→ **Goal**
Output exactly the lines from the line containing "Write a Blender" through the line containing "sc.view_settings.exposure = 0.0", inclusive, and omit any pictures.

— Begin Entries shown —

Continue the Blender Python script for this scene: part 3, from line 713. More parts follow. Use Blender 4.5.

— End Entries shown —
— Begin Entries shown —

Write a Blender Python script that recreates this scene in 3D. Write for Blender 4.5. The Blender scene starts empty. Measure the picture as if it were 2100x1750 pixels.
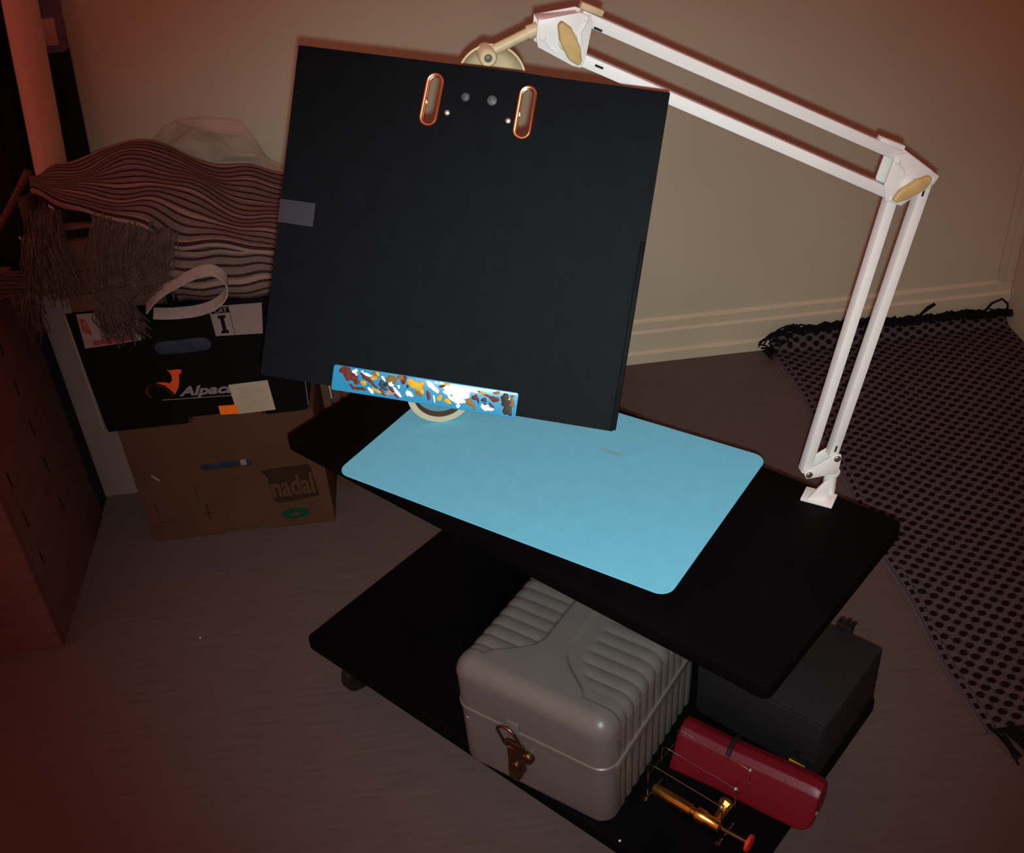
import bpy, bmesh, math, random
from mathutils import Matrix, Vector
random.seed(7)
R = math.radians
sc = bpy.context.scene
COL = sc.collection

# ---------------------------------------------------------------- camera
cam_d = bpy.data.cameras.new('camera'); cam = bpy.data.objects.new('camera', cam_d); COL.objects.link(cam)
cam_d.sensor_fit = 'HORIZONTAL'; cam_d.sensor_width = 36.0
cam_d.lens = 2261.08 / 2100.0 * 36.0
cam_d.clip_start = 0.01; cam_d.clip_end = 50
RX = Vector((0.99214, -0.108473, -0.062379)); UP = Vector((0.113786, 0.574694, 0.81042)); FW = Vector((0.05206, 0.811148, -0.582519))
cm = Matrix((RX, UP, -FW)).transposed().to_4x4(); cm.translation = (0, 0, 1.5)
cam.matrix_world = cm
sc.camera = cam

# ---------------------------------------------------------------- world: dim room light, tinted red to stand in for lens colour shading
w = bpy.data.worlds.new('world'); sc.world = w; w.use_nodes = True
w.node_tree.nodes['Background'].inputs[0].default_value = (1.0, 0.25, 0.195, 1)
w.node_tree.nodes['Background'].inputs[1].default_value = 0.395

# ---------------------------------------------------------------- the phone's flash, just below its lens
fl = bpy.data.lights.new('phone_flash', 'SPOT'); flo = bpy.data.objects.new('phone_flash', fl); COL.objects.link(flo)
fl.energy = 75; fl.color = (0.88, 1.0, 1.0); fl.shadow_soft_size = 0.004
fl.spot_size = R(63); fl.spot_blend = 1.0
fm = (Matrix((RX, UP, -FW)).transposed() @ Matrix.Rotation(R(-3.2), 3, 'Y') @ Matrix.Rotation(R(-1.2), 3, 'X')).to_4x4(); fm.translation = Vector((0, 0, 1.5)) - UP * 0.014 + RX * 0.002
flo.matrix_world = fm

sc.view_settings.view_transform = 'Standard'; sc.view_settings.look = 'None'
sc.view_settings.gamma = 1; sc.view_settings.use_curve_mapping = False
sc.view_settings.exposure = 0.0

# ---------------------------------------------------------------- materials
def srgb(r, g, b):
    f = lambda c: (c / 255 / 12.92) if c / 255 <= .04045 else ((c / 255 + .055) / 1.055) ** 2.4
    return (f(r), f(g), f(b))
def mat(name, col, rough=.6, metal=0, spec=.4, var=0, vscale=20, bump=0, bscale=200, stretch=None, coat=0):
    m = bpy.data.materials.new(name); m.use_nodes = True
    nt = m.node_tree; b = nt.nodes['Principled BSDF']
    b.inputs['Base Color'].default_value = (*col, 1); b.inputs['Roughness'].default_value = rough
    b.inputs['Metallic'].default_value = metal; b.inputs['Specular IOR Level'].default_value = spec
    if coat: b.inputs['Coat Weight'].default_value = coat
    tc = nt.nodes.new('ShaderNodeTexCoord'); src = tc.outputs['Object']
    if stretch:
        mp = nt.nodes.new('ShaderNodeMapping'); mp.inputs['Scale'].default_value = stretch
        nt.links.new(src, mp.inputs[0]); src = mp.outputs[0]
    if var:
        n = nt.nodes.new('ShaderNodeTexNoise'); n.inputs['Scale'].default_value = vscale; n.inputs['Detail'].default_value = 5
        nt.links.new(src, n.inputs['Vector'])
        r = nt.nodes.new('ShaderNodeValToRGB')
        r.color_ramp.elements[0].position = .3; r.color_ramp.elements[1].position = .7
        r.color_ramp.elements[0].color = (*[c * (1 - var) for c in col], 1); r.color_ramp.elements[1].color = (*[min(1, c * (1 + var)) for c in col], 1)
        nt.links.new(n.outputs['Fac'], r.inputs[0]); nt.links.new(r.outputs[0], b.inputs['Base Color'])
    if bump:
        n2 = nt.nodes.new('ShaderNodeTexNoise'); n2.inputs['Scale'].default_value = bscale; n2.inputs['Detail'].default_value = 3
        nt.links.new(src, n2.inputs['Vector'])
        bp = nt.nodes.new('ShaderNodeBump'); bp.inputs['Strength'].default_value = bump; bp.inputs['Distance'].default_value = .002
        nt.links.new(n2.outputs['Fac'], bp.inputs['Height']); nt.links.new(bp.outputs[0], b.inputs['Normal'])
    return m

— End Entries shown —
— Begin Entries shown —

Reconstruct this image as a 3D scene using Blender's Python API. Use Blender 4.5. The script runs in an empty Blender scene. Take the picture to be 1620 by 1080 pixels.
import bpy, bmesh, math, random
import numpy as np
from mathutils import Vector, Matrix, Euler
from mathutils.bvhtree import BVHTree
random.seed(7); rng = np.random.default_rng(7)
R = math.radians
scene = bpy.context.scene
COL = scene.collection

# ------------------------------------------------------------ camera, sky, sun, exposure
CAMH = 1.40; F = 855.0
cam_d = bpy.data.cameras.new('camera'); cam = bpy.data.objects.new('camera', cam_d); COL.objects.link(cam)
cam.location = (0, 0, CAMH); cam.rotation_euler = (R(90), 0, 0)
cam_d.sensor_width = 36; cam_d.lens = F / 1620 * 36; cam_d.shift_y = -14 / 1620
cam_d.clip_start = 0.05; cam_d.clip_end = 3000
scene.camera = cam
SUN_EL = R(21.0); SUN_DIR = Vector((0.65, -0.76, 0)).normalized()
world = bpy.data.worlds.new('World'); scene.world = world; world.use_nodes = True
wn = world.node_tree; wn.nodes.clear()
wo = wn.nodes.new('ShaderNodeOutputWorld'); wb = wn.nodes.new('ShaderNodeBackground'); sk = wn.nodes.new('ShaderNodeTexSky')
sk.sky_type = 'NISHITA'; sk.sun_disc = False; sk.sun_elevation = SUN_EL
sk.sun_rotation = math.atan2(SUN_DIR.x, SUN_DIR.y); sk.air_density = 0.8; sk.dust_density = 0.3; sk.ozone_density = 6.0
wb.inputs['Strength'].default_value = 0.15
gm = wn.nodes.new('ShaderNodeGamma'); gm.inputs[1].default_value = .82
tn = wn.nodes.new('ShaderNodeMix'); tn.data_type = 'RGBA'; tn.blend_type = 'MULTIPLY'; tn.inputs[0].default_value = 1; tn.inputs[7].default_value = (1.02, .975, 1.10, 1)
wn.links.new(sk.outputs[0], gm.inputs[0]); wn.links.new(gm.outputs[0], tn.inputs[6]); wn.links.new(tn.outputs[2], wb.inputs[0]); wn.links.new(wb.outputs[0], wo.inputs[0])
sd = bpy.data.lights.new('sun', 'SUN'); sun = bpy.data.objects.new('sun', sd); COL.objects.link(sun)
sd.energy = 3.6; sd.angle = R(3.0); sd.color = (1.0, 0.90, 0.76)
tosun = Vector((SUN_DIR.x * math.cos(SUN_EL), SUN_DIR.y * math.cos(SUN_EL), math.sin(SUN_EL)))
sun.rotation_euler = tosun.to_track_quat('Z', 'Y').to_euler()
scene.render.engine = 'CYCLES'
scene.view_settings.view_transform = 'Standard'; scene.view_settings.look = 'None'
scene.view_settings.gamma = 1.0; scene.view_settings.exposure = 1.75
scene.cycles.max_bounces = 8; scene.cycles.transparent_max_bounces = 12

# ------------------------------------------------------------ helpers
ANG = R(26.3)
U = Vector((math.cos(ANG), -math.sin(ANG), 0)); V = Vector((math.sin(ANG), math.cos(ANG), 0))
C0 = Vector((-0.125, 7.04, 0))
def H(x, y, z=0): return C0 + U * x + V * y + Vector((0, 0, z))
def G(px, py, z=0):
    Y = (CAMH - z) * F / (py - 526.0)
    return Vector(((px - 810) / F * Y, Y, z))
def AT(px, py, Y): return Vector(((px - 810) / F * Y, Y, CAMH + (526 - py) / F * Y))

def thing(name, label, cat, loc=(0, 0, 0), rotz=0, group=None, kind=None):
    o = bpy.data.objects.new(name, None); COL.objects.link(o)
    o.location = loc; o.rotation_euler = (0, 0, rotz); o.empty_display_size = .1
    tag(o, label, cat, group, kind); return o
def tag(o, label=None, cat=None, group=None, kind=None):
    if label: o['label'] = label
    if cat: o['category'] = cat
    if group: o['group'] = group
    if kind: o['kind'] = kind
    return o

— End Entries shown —

→ **Written response**
Write a Blender Python script that recreates this scene in 3D. Write for Blender 4.5. The Blender scene starts empty. Measure the picture as if it were 2100x1750 pixels.
import bpy, bmesh, math, random
from mathutils import Matrix, Vector
random.seed(7)
R = math.radians
sc = bpy.context.scene
COL = sc.collection

# ---------------------------------------------------------------- camera
cam_d = bpy.data.cameras.new('camera'); cam = bpy.data.objects.new('camera', cam_d); COL.objects.link(cam)
cam_d.sensor_fit = 'HORIZONTAL'; cam_d.sensor_width = 36.0
cam_d.lens = 2261.08 / 2100.0 * 36.0
cam_d.clip_start = 0.01; cam_d.clip_end = 50
RX = Vector((0.99214, -0.108473, -0.062379)); UP = Vector((0.113786, 0.574694, 0.81042)); FW = Vector((0.05206, 0.811148, -0.582519))
cm = Matrix((RX, UP, -FW)).transposed().to_4x4(); cm.translation = (0, 0, 1.5)
cam.matrix_world = cm
sc.camera = cam

# ---------------------------------------------------------------- world: dim room light, tinted red to stand in for lens colour shading
w = bpy.data.worlds.new('world'); sc.world = w; w.use_nodes = True
w.node_tree.nodes['Background'].inputs[0].default_value = (1.0, 0.25, 0.195, 1)
w.node_tree.nodes['Background'].inputs[1].default_value = 0.395

# ---------------------------------------------------------------- the phone's flash, just below its lens
fl = bpy.data.lights.new('phone_flash', 'SPOT'); flo = bpy.data.objects.new('phone_flash', fl); COL.objects.link(flo)
fl.energy = 75; fl.color = (0.88, 1.0, 1.0); fl.shadow_soft_size = 0.004
fl.spot_size = R(63); fl.spot_blend = 1.0
fm = (Matrix((RX, UP, -FW)).transposed() @ Matrix.Rotation(R(-3.2), 3, 'Y') @ Matrix.Rotation(R(-1.2), 3, 'X')).to_4x4(); fm.translation = Vector((0, 0, 1.5)) - UP * 0.014 + RX * 0.002
flo.matrix_world = fm

sc.view_settings.view_transform = 'Standard'; sc.view_settings.look = 'None'
sc.view_settings.gamma = 1; sc.view_settings.use_curve_mapping = False
sc.view_settings.exposure = 0.0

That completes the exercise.